Fusées… Les astres… Quitter la ville… Falaise… Les ombres…Puisque tu pars… It’s a question of departure, escape, rupture, distance, fear of the dark. In a world in total regression, increasingly prone to intolerance, exclusion and violence, Laura Cahen’s work oscillates between intimacy and the search for a safe, propitious place. It is also a question of fantasized or autobiographical relationships between women of good will, of fictional or real break-ups.

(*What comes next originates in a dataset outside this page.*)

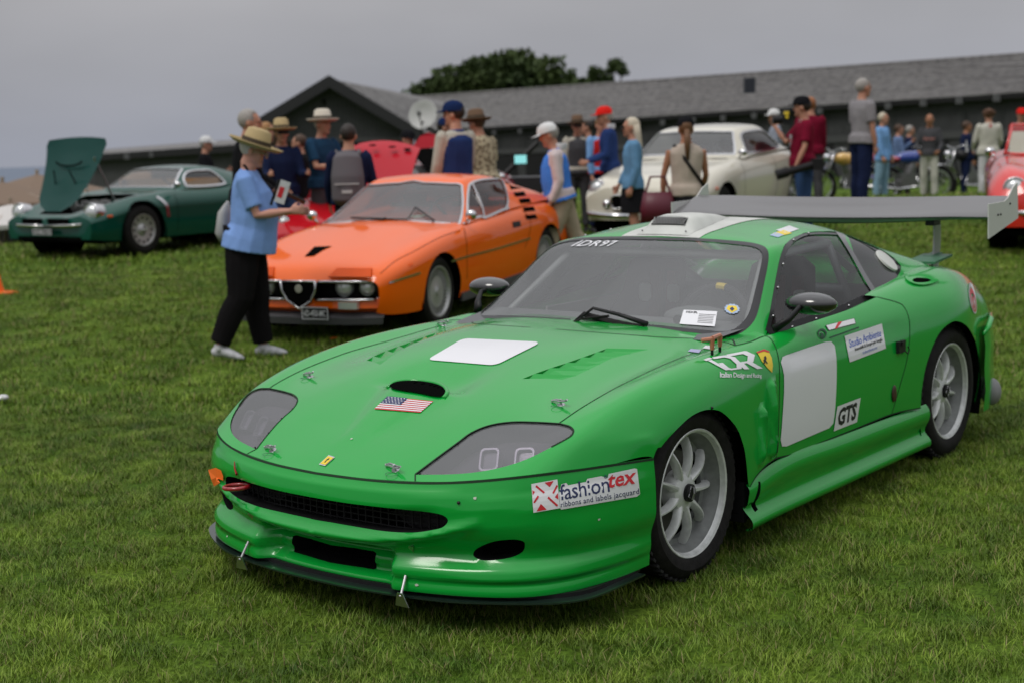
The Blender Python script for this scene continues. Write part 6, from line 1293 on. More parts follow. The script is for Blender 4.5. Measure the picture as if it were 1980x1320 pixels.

What is real and what is fictional is of little importance in this case. It’s enough to understand that the narrator of all these chansonnier tableaux wishes to escape our world on the brink of darkness by building a cocoon sheltered from the elements. This is a private, intimate experience, fully aware of the curses on the horizon. The literary territory here is meticulous, uncluttered, with affects clearly circumscribed, so all that’s left is to savor it.
De l’autre côté is the title of a superb album of French songs with bold arrangements and effective melodic hooks. It’s hardly surprising that the main songwriter cites Laura Marling, Adriane Lenker (Big Thief) and Aldous Harding among her major influences. She claims to be more of an Anglo-Saxon songwriter, which is why she recorded her new opus in London.
Laura Cahen made Deux Zelles and then solo albums: Nord in 2017, Une fille in 2021, the compilation Des filles in 2023, and here’s De l’autre côté in January 2025. This chamber folk tinged with dream pop features the work of Mike Lindsay (Tunng, Laura Marling, Buck65, etc.), a producer inspired by cyber-folk, as well as Josephine Stephenson (Damon Albarn, Arctic Monkeys), whose background in contemporary music furnishes and decorates every nook and cranny of these songs by Laura Cahen. There’s no denying that it’s good to be on the other side of the fence, but you’ve just got to get there.